— Start Dataset excerpt —

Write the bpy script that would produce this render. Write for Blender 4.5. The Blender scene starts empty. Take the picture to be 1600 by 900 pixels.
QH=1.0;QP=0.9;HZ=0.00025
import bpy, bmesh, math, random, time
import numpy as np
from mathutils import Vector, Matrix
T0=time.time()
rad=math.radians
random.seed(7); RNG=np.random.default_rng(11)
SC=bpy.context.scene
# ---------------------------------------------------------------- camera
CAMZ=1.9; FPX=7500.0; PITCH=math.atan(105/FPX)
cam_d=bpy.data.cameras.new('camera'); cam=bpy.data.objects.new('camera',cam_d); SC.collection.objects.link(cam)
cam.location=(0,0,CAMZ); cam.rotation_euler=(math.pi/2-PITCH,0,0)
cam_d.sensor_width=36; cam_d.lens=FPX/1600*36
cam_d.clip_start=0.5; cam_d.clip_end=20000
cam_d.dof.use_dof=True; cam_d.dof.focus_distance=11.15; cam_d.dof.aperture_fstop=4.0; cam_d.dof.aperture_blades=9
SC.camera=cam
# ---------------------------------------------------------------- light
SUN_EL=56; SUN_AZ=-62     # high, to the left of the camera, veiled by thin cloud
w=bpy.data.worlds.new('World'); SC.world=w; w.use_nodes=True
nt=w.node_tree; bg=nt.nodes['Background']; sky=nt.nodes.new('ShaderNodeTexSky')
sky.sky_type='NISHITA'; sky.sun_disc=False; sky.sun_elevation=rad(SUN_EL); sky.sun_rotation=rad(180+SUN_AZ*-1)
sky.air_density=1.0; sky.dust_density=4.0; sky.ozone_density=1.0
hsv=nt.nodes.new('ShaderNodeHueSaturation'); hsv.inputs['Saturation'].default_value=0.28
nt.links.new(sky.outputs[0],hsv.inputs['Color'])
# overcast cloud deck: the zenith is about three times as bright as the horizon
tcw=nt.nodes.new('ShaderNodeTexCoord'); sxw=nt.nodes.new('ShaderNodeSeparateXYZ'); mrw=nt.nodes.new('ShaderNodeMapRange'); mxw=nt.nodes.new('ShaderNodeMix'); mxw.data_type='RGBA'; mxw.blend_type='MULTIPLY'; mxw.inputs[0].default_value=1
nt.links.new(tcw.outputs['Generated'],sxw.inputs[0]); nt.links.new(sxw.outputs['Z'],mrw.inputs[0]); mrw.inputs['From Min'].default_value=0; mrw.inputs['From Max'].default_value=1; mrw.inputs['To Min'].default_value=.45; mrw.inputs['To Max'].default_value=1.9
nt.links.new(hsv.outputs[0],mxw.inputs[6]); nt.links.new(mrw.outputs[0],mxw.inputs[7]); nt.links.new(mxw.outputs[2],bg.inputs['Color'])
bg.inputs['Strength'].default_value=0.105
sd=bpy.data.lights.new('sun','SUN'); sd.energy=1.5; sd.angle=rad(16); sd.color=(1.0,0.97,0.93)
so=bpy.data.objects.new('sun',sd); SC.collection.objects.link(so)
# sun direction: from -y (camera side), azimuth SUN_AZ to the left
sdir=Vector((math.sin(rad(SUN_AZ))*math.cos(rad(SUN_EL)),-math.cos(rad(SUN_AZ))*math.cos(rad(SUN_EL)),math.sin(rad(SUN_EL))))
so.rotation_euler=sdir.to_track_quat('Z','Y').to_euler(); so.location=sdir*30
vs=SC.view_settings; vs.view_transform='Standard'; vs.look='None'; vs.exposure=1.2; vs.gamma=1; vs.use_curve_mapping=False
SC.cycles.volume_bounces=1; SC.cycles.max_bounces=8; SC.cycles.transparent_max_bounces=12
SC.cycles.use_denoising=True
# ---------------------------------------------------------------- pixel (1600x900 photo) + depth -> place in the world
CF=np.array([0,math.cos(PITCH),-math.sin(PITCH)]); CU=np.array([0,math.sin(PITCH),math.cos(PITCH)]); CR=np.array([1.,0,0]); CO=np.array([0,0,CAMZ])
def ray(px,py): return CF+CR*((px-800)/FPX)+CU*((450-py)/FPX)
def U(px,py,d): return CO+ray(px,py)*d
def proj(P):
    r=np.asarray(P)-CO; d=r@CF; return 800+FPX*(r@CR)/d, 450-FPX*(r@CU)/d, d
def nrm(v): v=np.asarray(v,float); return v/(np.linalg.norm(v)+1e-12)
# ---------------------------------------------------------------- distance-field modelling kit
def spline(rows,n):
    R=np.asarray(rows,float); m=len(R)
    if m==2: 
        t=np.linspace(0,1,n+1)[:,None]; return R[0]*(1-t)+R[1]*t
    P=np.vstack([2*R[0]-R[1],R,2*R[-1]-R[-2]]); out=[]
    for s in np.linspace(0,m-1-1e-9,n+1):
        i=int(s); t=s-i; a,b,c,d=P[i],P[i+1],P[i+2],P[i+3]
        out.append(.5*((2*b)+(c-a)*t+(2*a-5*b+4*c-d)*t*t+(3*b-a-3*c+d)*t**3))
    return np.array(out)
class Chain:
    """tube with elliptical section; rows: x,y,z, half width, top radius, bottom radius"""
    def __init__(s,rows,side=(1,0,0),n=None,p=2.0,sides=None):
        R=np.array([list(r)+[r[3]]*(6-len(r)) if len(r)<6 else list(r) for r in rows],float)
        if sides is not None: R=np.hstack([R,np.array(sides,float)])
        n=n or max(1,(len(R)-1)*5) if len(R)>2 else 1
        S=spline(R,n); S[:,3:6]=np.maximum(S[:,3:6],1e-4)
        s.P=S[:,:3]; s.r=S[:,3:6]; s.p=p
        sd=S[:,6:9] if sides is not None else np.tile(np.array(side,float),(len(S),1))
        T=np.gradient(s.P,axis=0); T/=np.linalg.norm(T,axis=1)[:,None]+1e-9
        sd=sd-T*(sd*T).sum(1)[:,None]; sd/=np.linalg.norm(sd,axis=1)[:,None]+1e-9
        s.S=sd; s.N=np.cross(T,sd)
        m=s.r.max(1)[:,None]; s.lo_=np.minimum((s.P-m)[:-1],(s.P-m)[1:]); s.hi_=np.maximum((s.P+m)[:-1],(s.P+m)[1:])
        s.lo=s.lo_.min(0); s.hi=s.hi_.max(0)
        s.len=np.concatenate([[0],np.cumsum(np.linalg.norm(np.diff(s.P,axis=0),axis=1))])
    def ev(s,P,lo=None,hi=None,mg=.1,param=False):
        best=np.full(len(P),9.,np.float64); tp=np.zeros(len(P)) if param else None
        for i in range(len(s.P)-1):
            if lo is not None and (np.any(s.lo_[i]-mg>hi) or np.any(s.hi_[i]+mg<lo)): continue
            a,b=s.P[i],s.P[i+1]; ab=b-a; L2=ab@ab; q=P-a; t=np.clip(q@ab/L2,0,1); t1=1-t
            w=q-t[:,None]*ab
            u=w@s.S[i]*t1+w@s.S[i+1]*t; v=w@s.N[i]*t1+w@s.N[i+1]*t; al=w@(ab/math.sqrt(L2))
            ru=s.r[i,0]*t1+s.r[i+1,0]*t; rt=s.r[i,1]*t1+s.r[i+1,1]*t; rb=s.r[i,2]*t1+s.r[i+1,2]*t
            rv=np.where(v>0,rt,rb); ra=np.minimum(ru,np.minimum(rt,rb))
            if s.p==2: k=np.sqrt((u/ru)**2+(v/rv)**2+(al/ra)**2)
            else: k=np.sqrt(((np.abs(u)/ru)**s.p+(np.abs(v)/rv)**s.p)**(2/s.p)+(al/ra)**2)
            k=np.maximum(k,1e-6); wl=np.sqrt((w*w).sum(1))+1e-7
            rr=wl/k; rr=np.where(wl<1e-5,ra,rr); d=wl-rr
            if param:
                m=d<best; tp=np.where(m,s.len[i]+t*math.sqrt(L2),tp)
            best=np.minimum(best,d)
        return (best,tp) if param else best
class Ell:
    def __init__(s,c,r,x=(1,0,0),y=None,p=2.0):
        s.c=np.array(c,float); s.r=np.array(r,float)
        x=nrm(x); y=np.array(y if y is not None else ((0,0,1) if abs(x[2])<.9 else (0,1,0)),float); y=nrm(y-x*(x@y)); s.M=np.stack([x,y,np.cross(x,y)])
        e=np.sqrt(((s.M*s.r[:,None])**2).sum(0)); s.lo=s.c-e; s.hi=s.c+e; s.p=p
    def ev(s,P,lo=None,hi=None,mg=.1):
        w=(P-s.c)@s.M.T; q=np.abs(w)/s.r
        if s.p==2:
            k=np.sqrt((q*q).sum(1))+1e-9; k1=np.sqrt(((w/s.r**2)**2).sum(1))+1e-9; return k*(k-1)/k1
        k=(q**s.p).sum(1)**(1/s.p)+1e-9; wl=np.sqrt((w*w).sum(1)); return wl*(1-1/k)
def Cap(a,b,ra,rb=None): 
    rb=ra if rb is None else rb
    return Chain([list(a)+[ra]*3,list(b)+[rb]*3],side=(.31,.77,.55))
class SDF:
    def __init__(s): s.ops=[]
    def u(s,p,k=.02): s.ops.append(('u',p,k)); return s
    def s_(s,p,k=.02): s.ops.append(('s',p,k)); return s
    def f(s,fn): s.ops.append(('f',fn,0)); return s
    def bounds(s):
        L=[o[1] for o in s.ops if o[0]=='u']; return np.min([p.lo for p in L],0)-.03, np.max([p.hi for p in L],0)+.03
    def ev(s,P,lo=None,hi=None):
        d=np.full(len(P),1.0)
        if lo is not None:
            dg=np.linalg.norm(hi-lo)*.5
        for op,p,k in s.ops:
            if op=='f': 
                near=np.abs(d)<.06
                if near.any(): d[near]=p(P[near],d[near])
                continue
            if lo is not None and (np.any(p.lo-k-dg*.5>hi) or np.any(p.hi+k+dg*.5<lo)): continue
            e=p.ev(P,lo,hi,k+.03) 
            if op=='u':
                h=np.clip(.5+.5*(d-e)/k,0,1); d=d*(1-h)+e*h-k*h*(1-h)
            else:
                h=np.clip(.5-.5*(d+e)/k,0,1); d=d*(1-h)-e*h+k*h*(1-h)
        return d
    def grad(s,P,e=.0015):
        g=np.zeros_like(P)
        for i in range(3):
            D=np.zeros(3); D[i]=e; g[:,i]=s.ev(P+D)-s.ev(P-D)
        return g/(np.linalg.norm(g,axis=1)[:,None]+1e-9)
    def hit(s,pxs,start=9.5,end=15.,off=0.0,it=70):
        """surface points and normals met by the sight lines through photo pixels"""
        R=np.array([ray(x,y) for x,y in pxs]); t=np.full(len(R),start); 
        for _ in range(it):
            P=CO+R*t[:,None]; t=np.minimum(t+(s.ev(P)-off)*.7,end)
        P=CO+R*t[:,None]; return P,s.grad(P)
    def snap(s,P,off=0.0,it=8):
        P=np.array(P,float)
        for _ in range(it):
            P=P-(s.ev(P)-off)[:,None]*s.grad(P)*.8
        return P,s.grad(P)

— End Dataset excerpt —

**Task goal:** Using the material above, gather every line that includes "scene".

**The result:**
Write the bpy script that would produce this render. Write for Blender 4.5. The Blender scene starts empty. Take the picture to be 1600 by 900 pixels.
SC=bpy.context.scene